Ürünün paketlenmesi, depolanması, ihracata gönderilmesi gibi tarıma yönelik kalkınma yatırımlarının, tarıma dayalı desteklerin ve bütçeden tarıma ayrılan payın daha yüksek olması gerektiğini dile getiren Teke, “Türkiye’nin üretim gücünün artırılması sadece ihracat pazarlarına değil, tarımın daha iyi desteklenmesine de bağlıdır. Bu noktada tarım, stratejik bir sektör; üretim gücümüzü korumak için tarımsal üretimimiz ve tarıma desteğimiz önceliğimiz olmalıdır” diye belirtti.

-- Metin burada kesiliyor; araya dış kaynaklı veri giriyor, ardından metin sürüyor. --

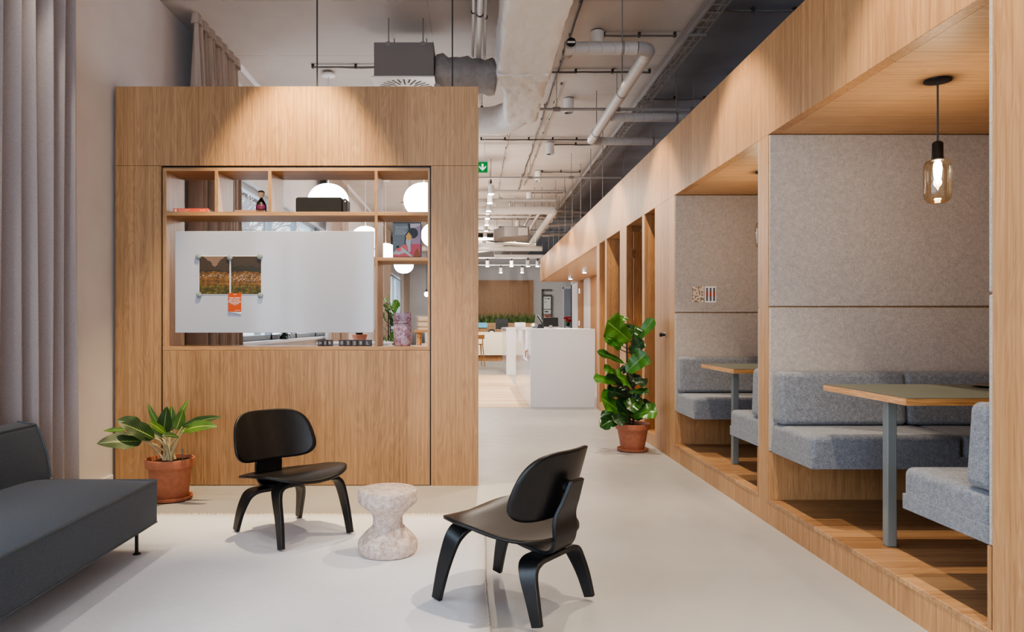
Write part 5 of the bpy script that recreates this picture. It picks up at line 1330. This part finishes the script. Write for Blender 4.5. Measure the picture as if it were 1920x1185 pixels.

“Zirai donun etkileri devam edecek”
Bölgede yaşanan zirai donun etkisinin sadece bu ile sınırlı kalmayacağını belirten Teke, “Önümüzdeki en az iki yıl biz bunun zararını çekeceğiz. Kamudan ek destekler talep eden üreticilerimizin, Ziraat Bankası başta olmak üzere bütün bankalardan borçların faizsiz ertelenmesi hususunda ve TARSİM’den özel hassasiyet niyetinde sesimiz olduğunuz için teşekkür ederim” dedi.
Zirai donla birlikte ihracatçıların pazar kaybı ve kaliteli ürüne ulaşımının da sıkıntıya girdiğine atıfta bulunan Teke, “Ülkemizden ihraç edilen taze sebze ve meyve numunelerinde yapılan analiz ücretleri 01/01/2025 tarihinden itibaren yeniden düzenlenmiştir.
Bu noktada ihracatta özel istek analiz fiyatları 2024 yılında KDV dahil 1.414,00 TL’si olan pestisit analizi (2025 yılı fiyat listesinde görülebileceği üzere, gıda ürünlerinde çift cihaz – GC-MS ve LC-MS– pestisit tarama ücretleri) 2025 yılında KDV dahil 4.320,00 TL’sine yükselmiştir. Endişe ve taleplerini dile getiren Meclis Üyelerimiz, yaş meyve sebze ihracatındaki özel istek analiz fiyatlarının önemli oranda maliyet artışına neden olduğunu vurgulamaktadır. Bu düzenlemenin, zaten maliyet baskısı altındaki sektörün üzerinde yeni ilave yük oluşturacağı belirtilerek, ihracatçı açısından yeniden değerlendirilmesi talep edilmektedir” ifadesini kullandı.
Başkan Teke, mevsimlik tarım işçilerinin ücret ve çalışma sürelerindeki belirsizliklerin son yıllarda iş bırakma eylemlerine dönüştüğünü, bu durumun da hem üretici hem ihracatçı üzerinde ciddi baskılar yarattığını ifade etti. Teke, yasal düzenlemelerle işçilerin asgari brüt ücret üzerinden çalıştırılmasının sağlanması, azami ücret sınırının belirlenmesi ve günlük çalışma saatlerinin iş kanunu ile uyumlu hale getirilmesi gerektiğini kaydetti.